Q&A
Disclosure of derivative interests in UK listed shares is required subject to the interest reaching the relevant 1%, 3% or 5% threshold, as applicable even though the holder of the derivative does not control the voting rights.
Disclosure of derivative interests in UK listed shares is required under the FCA’s DTR 5 (Vote Holder and Issuer Notification Rules)
DTR 5.3.1R(1) provides that a holder of a derivative interest is treated the same way as person who holds the shares and controls the voting rights.
Specifically, DTR 5.3.1R(1)(b) provides that a purely cash settled derivative is treated the same way as a derivative where the holder has the right or discretion to physically settle) as provided in DTR 5.3.1R(1)(a).
The answer is counter-intuitive because the investor has a pure economic interest and the counter-party (normally the prime broker at a bank) holds the shares and has the right to control the voting rights.

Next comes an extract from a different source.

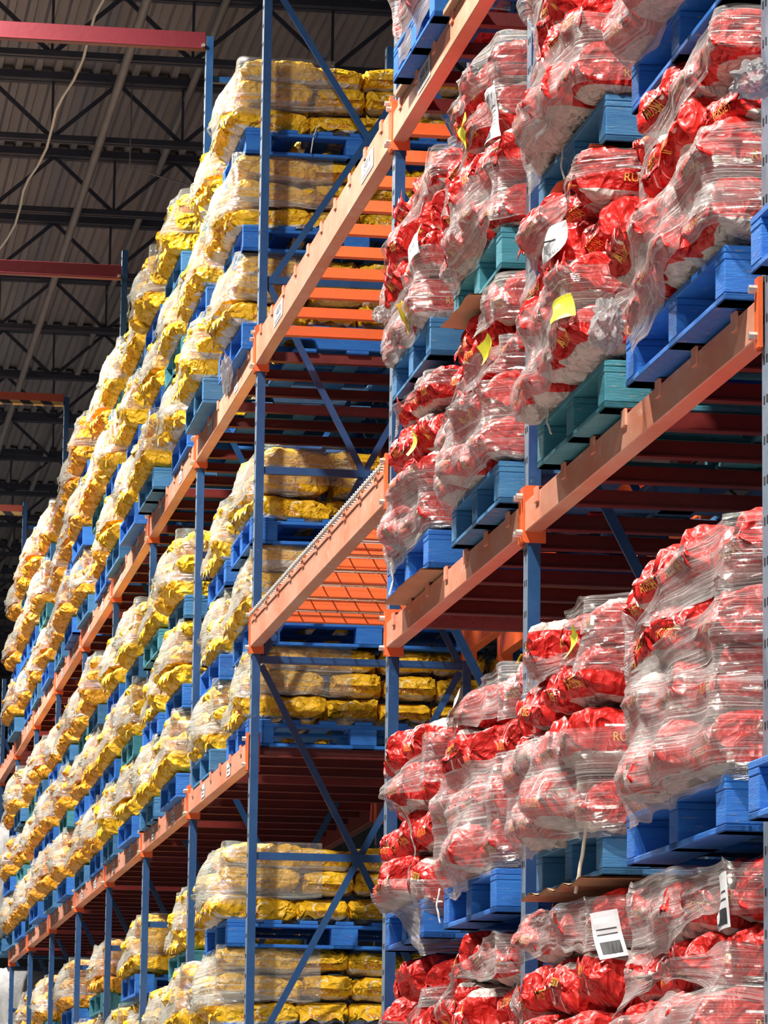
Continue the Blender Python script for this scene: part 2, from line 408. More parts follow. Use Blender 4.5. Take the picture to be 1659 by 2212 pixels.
frame(P2, 8.6, 'blue rack frame at the near side of the empty gap bay')
frame(P1, 8.4, 'tall blue rack frame at the near end of the yellow stacks, its X-bracing in view')
ordn = ['first', 'second', 'third', 'fourth', 'fifth', 'sixth', 'seventh', 'eighth']
for i, y in enumerate(YP[1:]):
    tall = i % 2 == 0
    frame(y, 8.38 if tall else 6.9, 'blue rack frame, %s behind the tall X-braced one%s' % (ordn[i], ', tied across the aisle' if tall and i < 7 else ''))

def beam(y0, y1, zb, hb, label, x=XF - 0.012, m='beam', deep=0.058, bolts=True):
    """long beam between two posts (y0 near post, y1 far post); end plates and bolts are parts"""
    t = link('rack_beam', None, loc=(x, y0, zb)); L = y1 - y0 - 0.076
    tag(t, label, 'beam')
    a = MB(); a.box(0, deep, 0.004, L - 0.004, 0, hb); a.box(0.012, deep, 0.004, L - 0.004, hb - 0.002, hb + 0.012)
    bevel(link('beam_body', a.mesh('beam_body', M[m]), t), 0.003)
    for e, (ya, yb) in enumerate(((-0.035, 0.004), (L - 0.004, L + 0.035))):
        a = MB(); a.box(-0.006, 0.006, ya, yb, -0.03, hb + 0.05)
        if e == 1: a.box(0.0, deep + 0.012, L - 0.008, L - 0.002, -0.035, hb + 0.055)
        else: a.box(0.0, deep + 0.012, 0.0, 0.006, -0.035, hb + 0.055)
        link('end_plate', a.mesh('end_plate', [M['beam'] if e == 9 else M['orange']]), t)
        if bolts and y0 < 30:
            for zz in (0.0, hb + 0.02):
                a = MB(); yc = (ya + yb) / 2; a.tube([(-0.026, yc, zz), (-0.004, yc, zz)], 0.011, 6)
                link('bolt', a.mesh('bolt', M['bolt']), t)
    return t
a = MB(); a.box(0.035, XR - XF + 0.03, -0.022, 0.022, -0.052, 0.0); a.box(0.035, XR - XF + 0.03, -0.03, -0.022, -0.052, -0.046)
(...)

This rule was amended to follow the approach that the Takeover Code takes towards disclosure of derivative interests in UK listed shares because the FCA (like the Takeover Panel) takes the view that even if the contract does not provide the investor with the option to do so, the counterparty (which is likely to have hedged the derivative by acquiring the underlying shares) is likely to acquiesce to a request to physically settle in which event it will end up controlling the voting rights.
For more information on disclosing interests in UK listed shares, see my post here.
Enhanced rules for disclosure of an interest in UK listed shares apply if the listed company is in an offer period for the purposes of the Takeover Code.
Under Rule 8 of the Code, when the target company is in an offer period, the threshold for disclosure of dealings is 1% for shareholders and dealings below this threshold must be made by an identified potential bidder.
When the target company is in an offer period, the threshold for disclosure of dealings is 1% for shareholders and dealings below this threshold must be made by an identified potential bidder.
Dealing disclosures must be made in the securities of the target and the bidder (unless the bidder has announced that the offer will be in cash only).